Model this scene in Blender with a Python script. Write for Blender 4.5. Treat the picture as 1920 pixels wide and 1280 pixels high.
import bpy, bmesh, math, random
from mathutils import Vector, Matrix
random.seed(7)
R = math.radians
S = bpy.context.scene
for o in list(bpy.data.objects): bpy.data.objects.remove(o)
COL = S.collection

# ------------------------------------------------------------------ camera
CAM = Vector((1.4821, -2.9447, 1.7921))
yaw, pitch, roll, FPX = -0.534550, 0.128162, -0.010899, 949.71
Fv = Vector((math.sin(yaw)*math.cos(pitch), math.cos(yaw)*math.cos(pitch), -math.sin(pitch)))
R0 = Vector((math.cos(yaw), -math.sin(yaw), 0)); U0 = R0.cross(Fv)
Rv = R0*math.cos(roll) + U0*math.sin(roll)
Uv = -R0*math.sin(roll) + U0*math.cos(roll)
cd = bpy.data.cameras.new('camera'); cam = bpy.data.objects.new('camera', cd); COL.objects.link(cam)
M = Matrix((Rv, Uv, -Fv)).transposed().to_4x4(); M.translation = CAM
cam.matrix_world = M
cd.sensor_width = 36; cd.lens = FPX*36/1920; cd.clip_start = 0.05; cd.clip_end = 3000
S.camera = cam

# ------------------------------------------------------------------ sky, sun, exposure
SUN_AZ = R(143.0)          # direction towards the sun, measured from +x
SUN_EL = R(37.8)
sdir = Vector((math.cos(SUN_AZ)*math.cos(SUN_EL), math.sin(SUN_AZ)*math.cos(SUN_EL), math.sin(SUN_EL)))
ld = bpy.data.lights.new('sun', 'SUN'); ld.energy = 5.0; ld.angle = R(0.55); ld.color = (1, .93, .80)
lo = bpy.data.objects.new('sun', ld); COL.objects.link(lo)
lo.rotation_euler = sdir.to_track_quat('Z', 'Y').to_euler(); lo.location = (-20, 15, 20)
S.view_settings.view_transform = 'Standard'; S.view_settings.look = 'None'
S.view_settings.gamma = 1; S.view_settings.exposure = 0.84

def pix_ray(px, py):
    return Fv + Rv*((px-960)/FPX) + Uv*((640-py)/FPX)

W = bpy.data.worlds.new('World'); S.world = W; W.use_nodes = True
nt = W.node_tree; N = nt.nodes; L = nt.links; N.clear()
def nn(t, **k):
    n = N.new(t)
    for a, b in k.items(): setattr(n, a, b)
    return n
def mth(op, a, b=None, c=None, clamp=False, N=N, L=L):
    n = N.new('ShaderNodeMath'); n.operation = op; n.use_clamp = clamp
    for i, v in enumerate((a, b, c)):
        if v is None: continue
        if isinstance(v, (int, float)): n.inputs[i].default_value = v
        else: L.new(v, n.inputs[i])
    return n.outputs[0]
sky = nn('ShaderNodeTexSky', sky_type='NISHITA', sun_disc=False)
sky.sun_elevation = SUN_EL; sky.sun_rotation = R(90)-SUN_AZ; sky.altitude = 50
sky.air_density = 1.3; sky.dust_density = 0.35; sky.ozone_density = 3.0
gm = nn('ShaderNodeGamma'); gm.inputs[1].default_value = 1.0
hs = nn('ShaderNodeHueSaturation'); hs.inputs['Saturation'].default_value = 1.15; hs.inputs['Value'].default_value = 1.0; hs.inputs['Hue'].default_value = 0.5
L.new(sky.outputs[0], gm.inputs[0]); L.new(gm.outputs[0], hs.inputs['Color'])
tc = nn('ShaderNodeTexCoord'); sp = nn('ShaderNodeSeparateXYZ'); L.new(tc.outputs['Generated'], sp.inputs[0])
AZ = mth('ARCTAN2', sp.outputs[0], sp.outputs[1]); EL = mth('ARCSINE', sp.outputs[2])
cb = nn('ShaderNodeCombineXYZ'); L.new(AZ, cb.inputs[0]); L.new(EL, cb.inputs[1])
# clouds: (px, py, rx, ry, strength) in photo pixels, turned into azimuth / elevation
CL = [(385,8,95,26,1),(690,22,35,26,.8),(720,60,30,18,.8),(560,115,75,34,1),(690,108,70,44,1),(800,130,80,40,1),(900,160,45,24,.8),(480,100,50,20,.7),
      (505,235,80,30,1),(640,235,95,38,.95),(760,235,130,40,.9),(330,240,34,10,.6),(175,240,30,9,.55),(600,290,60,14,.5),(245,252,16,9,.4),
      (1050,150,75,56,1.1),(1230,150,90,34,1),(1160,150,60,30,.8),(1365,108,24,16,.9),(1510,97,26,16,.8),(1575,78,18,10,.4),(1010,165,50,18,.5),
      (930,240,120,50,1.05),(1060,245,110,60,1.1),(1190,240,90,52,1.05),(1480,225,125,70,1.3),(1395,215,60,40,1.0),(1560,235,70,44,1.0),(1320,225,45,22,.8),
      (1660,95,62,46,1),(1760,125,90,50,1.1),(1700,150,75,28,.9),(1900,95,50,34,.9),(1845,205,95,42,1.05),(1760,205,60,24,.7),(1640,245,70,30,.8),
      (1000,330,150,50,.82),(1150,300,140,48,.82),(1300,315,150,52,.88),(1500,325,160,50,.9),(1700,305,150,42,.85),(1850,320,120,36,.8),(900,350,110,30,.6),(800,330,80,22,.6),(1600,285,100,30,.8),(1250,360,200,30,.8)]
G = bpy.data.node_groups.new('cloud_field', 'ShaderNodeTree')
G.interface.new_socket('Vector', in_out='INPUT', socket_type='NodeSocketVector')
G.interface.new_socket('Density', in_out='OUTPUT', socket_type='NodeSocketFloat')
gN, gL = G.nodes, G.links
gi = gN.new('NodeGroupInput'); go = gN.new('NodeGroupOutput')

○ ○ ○

All of the data needs to be printed once more, exactly.

▸ Response to the exercise:
Model this scene in Blender with a Python script. Write for Blender 4.5. Treat the picture as 1920 pixels wide and 1280 pixels high.
import bpy, bmesh, math, random
from mathutils import Vector, Matrix
random.seed(7)
R = math.radians
S = bpy.context.scene
for o in list(bpy.data.objects): bpy.data.objects.remove(o)
COL = S.collection

# ------------------------------------------------------------------ camera
CAM = Vector((1.4821, -2.9447, 1.7921))
yaw, pitch, roll, FPX = -0.534550, 0.128162, -0.010899, 949.71
Fv = Vector((math.sin(yaw)*math.cos(pitch), math.cos(yaw)*math.cos(pitch), -math.sin(pitch)))
R0 = Vector((math.cos(yaw), -math.sin(yaw), 0)); U0 = R0.cross(Fv)
Rv = R0*math.cos(roll) + U0*math.sin(roll)
Uv = -R0*math.sin(roll) + U0*math.cos(roll)
cd = bpy.data.cameras.new('camera'); cam = bpy.data.objects.new('camera', cd); COL.objects.link(cam)
M = Matrix((Rv, Uv, -Fv)).transposed().to_4x4(); M.translation = CAM
cam.matrix_world = M
cd.sensor_width = 36; cd.lens = FPX*36/1920; cd.clip_start = 0.05; cd.clip_end = 3000
S.camera = cam

# ------------------------------------------------------------------ sky, sun, exposure
SUN_AZ = R(143.0)          # direction towards the sun, measured from +x
SUN_EL = R(37.8)
sdir = Vector((math.cos(SUN_AZ)*math.cos(SUN_EL), math.sin(SUN_AZ)*math.cos(SUN_EL), math.sin(SUN_EL)))
ld = bpy.data.lights.new('sun', 'SUN'); ld.energy = 5.0; ld.angle = R(0.55); ld.color = (1, .93, .80)
lo = bpy.data.objects.new('sun', ld); COL.objects.link(lo)
lo.rotation_euler = sdir.to_track_quat('Z', 'Y').to_euler(); lo.location = (-20, 15, 20)
S.view_settings.view_transform = 'Standard'; S.view_settings.look = 'None'
S.view_settings.gamma = 1; S.view_settings.exposure = 0.84

def pix_ray(px, py):
    return Fv + Rv*((px-960)/FPX) + Uv*((640-py)/FPX)

W = bpy.data.worlds.new('World'); S.world = W; W.use_nodes = True
nt = W.node_tree; N = nt.nodes; L = nt.links; N.clear()
def nn(t, **k):
    n = N.new(t)
    for a, b in k.items(): setattr(n, a, b)
    return n
def mth(op, a, b=None, c=None, clamp=False, N=N, L=L):
    n = N.new('ShaderNodeMath'); n.operation = op; n.use_clamp = clamp
    for i, v in enumerate((a, b, c)):
        if v is None: continue
        if isinstance(v, (int, float)): n.inputs[i].default_value = v
        else: L.new(v, n.inputs[i])
    return n.outputs[0]
sky = nn('ShaderNodeTexSky', sky_type='NISHITA', sun_disc=False)
sky.sun_elevation = SUN_EL; sky.sun_rotation = R(90)-SUN_AZ; sky.altitude = 50
sky.air_density = 1.3; sky.dust_density = 0.35; sky.ozone_density = 3.0
gm = nn('ShaderNodeGamma'); gm.inputs[1].default_value = 1.0
hs = nn('ShaderNodeHueSaturation'); hs.inputs['Saturation'].default_value = 1.15; hs.inputs['Value'].default_value = 1.0; hs.inputs['Hue'].default_value = 0.5
L.new(sky.outputs[0], gm.inputs[0]); L.new(gm.outputs[0], hs.inputs['Color'])
tc = nn('ShaderNodeTexCoord'); sp = nn('ShaderNodeSeparateXYZ'); L.new(tc.outputs['Generated'], sp.inputs[0])
AZ = mth('ARCTAN2', sp.outputs[0], sp.outputs[1]); EL = mth('ARCSINE', sp.outputs[2])
cb = nn('ShaderNodeCombineXYZ'); L.new(AZ, cb.inputs[0]); L.new(EL, cb.inputs[1])
# clouds: (px, py, rx, ry, strength) in photo pixels, turned into azimuth / elevation
CL = [(385,8,95,26,1),(690,22,35,26,.8),(720,60,30,18,.8),(560,115,75,34,1),(690,108,70,44,1),(800,130,80,40,1),(900,160,45,24,.8),(480,100,50,20,.7),
      (505,235,80,30,1),(640,235,95,38,.95),(760,235,130,40,.9),(330,240,34,10,.6),(175,240,30,9,.55),(600,290,60,14,.5),(245,252,16,9,.4),
      (1050,150,75,56,1.1),(1230,150,90,34,1),(1160,150,60,30,.8),(1365,108,24,16,.9),(1510,97,26,16,.8),(1575,78,18,10,.4),(1010,165,50,18,.5),
      (930,240,120,50,1.05),(1060,245,110,60,1.1),(1190,240,90,52,1.05),(1480,225,125,70,1.3),(1395,215,60,40,1.0),(1560,235,70,44,1.0),(1320,225,45,22,.8),
      (1660,95,62,46,1),(1760,125,90,50,1.1),(1700,150,75,28,.9),(1900,95,50,34,.9),(1845,205,95,42,1.05),(1760,205,60,24,.7),(1640,245,70,30,.8),
      (1000,330,150,50,.82),(1150,300,140,48,.82),(1300,315,150,52,.88),(1500,325,160,50,.9),(1700,305,150,42,.85),(1850,320,120,36,.8),(900,350,110,30,.6),(800,330,80,22,.6),(1600,285,100,30,.8),(1250,360,200,30,.8)]
G = bpy.data.node_groups.new('cloud_field', 'ShaderNodeTree')
G.interface.new_socket('Vector', in_out='INPUT', socket_type='NodeSocketVector')
G.interface.new_socket('Density', in_out='OUTPUT', socket_type='NodeSocketFloat')
gN, gL = G.nodes, G.links
gi = gN.new('NodeGroupInput'); go = gN.new('NodeGroupOutput')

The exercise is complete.